Aliás, é bastante paradoxal o tratamento dispensado aos seres humanos no mundo globalizado. Enquanto se prega a livre circulação de mercadorias, informações e riquezas, restringe-se cada vez mais a livre circulação do homem, fadado a permanecer nas circunstâncias miseráveis em que nasceu. A nacionalidade, antes de ser componente integrante do estado da pessoa e um seu direito fundamental passa a ser a chaga que a afasta do acesso a melhores condições de vida.

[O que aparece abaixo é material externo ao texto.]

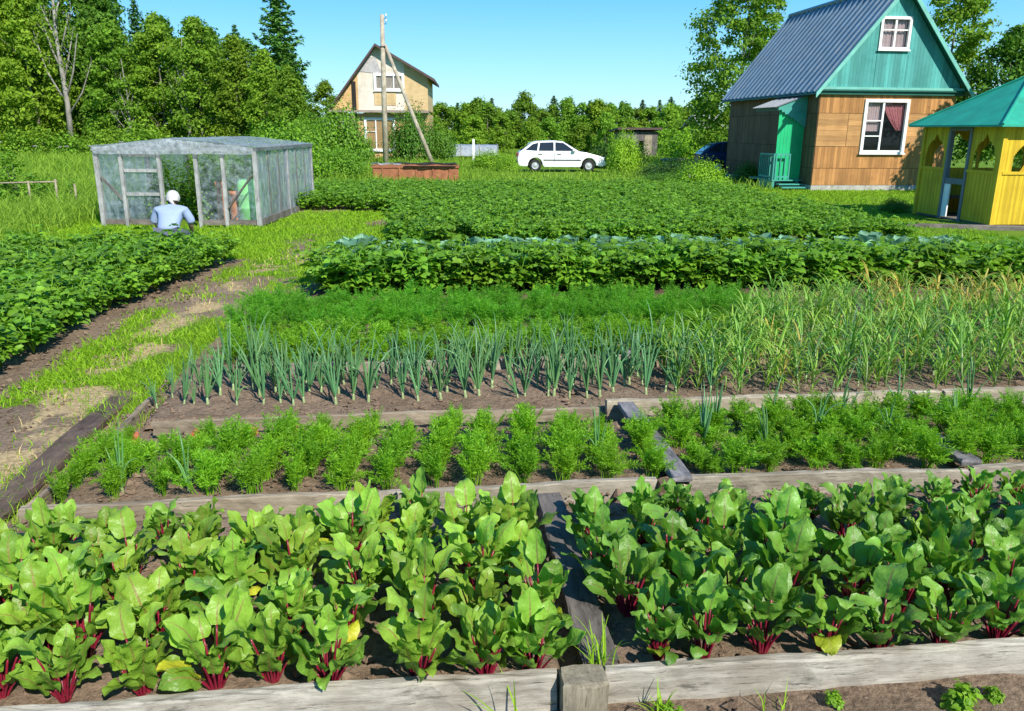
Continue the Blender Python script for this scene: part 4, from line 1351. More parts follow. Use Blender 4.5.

No atual processo migratório mundial, o Brasil cumpre uma função peculiar. Ao mesmo tempo em que muitos brasileiros buscam na Europa e na América do Norte o sonho de uma vida melhor, o Brasil é o destino de migrantes vindos de países ainda mais pobres, destacando-se os bolivianos, paraguaios e peruanos e, em menor escala, os colombianos e os africanos lusófonos. O Ministério da Justiça calcula em 50 mil o número de estrangeiros irregulares atualmente no país, mas é possível que esse número seja algumas vezes maior.

Os problemas enfrentados pelos migrantes no Brasil não diferem muito do que ocorre em outras paragens. Com a exceção da facilidade em ingressar no país, irregularmente, diga-se, sofrem aqui dos mesmos males que afligem grande parte dos migrantes pelo mundo. Diante da dificuldade em regularizar sua estadia no país, em razão de um procedimento burocrático e dispendioso para quem vem fugido da pobreza, não conseguem obter documentos nacionais básicos como a carteira de trabalho e o CPF, indispensáveis para a obtenção de um emprego formal. Passam a viver de subempregos que pouco se assemelham à informalidade em que trabalham a maioria dos nossos nacionais. Chegam a trabalhar em jornadas de mais de 12 horas, para receberem salários muitas vezes inferior ao salário mínimo, em regimes de verdadeira escravidão. Particularmente em São Paulo, são conhecidos os problemas dessa natureza enfrentados por bolivianos e paraguaios aliciados para o trabalho na indústria têxtil. O tráfico de pessoas, a prostituição e a contumaz extorsão por máfias estrangeiras também é parte da triste realidade que sofrem os imigrantes em situação irregular no Brasil.

Tudo colocado à mesa, vê-se que o imigrante pobre é verdadeiramente tratado não como um ser humano, mas como um objeto, sendo rotineiramente vítima de vilipêndios à sua dignidade que o desumanizam e coisificam-no. Antes de servir para regularizar uma mera situação burocrática, portanto, a Lei 11.961, publicada em 02.07.09, tem o condão de tirar da marginalidade essa gama de indivíduos, trazendo-os para o convívio social pleno, estendendo-lhes a mão para acolhê-los, e não para reprimi-los. Na contramão da política internacional e do hoje vetusto Estatuto do Estrangeiro (Lei 6.815/80), editado em plena ditadura militar, a lei que possibilita a regularização dos estrangeiros que atualmente vivem no Brasil é um verdadeiro farol na proteção e concretização dos direitos humanos, inclusive no plano internacional, exemplo de valorização do ser humano e de sua dignidade, pois busca integrar à nossa sociedade um grupo que historicamente sempre teve papel marcante na formação de nossa identidade cultural, os imigrantes.